The first of the two first hearings, the Daugherty piece, is quite effective. Rosa Parks Boulevard (2001)honors the woman who set the Civil Rights Movement irrevocably in high gear by her refusal to give up her seat to a white man on a Birmingham, Alabama, bus in 1955. Parks moved to Detroit permanently in 1957, and after attending a Sunday church service with her in 1999, Daugherty decided to compose this musical tribute. He incorporates quotations of her favorite hymn ( Oh Freedom ), makes use of the expressive and soulful qualities of the band’s trombones, and occasionally uses colorfully clustered dissonance and such programmatic effects as polyrhythms and pounding drums to suggest the society-shaking bus ride. At 12 minutes in duration, it is a perfectly timed (in both senses of the word) and memorable musical statement. Bolcom’s short Song (2001) was written for this concert and is tuneful enough to be thought of as a “lost” movement from Lincolnshire Posy.

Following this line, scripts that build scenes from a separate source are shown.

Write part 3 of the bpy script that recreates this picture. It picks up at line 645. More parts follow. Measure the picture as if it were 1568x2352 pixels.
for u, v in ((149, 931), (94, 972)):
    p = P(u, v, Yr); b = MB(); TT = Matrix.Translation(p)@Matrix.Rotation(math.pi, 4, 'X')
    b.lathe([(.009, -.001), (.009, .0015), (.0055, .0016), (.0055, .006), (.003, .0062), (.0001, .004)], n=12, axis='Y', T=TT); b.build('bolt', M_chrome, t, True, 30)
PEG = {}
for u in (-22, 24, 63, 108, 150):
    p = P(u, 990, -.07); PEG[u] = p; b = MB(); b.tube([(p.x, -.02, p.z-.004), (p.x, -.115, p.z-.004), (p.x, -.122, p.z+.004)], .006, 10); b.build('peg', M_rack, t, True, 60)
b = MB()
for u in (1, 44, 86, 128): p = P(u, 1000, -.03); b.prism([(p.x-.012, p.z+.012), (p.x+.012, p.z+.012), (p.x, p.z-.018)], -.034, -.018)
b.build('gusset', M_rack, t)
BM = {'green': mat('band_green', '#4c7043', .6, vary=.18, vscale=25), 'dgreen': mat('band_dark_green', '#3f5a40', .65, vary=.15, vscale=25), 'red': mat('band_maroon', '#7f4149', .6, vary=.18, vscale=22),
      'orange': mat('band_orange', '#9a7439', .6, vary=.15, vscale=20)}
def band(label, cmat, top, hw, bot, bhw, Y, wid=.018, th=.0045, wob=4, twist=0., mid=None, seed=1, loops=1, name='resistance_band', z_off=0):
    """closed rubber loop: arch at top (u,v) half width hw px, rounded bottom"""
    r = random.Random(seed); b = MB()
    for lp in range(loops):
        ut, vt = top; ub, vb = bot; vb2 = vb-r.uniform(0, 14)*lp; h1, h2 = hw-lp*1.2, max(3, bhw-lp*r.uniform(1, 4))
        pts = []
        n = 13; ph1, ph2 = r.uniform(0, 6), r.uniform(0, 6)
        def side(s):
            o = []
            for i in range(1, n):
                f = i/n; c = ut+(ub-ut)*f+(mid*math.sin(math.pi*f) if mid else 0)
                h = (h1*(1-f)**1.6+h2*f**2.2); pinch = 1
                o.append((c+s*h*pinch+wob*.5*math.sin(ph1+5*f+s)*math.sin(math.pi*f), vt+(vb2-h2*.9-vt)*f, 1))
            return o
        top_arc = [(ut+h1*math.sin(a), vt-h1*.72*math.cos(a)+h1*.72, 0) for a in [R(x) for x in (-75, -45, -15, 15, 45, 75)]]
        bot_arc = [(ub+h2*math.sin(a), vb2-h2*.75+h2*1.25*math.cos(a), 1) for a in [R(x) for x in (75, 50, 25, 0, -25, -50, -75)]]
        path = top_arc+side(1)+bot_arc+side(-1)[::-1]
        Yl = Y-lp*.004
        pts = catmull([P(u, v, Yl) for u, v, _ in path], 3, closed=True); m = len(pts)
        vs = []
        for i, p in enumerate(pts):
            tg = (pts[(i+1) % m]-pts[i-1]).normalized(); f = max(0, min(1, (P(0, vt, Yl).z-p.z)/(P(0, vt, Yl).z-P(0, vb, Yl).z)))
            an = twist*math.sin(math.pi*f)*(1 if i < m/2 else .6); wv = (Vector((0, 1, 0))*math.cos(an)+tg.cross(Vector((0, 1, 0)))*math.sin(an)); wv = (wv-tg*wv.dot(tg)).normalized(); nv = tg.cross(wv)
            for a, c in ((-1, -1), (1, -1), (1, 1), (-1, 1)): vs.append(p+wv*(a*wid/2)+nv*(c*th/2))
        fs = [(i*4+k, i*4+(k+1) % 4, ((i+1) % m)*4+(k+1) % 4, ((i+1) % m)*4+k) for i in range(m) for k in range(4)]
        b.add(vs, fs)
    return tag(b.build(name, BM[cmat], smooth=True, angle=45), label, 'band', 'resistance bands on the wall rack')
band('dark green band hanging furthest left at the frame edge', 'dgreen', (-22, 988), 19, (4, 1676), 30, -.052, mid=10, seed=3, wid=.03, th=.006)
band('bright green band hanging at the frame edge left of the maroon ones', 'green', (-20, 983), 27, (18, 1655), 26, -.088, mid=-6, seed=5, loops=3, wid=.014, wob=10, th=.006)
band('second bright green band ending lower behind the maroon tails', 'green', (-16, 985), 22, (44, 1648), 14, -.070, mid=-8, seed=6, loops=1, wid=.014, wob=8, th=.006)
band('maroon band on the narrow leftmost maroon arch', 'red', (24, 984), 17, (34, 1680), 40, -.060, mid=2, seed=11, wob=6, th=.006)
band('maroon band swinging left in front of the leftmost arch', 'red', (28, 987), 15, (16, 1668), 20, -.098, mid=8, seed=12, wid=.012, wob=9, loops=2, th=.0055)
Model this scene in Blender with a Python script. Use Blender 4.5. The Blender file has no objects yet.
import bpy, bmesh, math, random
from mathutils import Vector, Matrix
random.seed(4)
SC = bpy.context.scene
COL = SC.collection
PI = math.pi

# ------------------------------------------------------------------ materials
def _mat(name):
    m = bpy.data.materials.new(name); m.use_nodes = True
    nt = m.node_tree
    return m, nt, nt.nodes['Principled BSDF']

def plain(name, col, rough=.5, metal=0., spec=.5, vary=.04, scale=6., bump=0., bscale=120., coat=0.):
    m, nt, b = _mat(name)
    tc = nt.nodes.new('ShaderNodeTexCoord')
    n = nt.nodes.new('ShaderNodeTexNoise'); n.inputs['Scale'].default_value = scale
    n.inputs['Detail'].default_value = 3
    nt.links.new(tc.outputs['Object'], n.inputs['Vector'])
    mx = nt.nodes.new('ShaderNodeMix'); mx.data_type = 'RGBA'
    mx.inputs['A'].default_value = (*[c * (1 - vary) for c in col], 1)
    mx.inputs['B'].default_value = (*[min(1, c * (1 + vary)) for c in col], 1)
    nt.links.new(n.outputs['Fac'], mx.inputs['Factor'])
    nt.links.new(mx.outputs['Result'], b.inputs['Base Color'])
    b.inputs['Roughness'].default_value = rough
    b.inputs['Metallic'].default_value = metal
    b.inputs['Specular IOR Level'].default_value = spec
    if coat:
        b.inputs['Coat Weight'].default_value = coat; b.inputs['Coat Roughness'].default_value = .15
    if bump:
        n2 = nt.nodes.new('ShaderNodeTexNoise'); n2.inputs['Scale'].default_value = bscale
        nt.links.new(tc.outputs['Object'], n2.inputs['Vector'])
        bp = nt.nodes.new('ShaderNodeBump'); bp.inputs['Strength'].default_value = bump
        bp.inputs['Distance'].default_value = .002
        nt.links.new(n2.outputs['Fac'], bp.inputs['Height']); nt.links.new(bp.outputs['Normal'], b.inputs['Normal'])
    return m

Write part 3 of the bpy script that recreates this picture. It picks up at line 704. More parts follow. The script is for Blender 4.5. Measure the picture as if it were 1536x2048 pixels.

I love the Hindemith piece. It is one of my five or six top wind symphonies (in company with those by Persichetti, Gould, Benson, Israel, and Maslanka). Reynolds, though, does not lead the work in my favorite performance—Reynolds is too cautious in a few places where Fennell, for example, has his players light fires. It’s only an okay performance. However, I find Reynolds’ interpretations of Holst’s First Suite and the aforementioned Lincolnshire Posy by Percy Grainger, both backbones of the repertoire, quite excellent…the recording itself is superb and is nothing but another positive.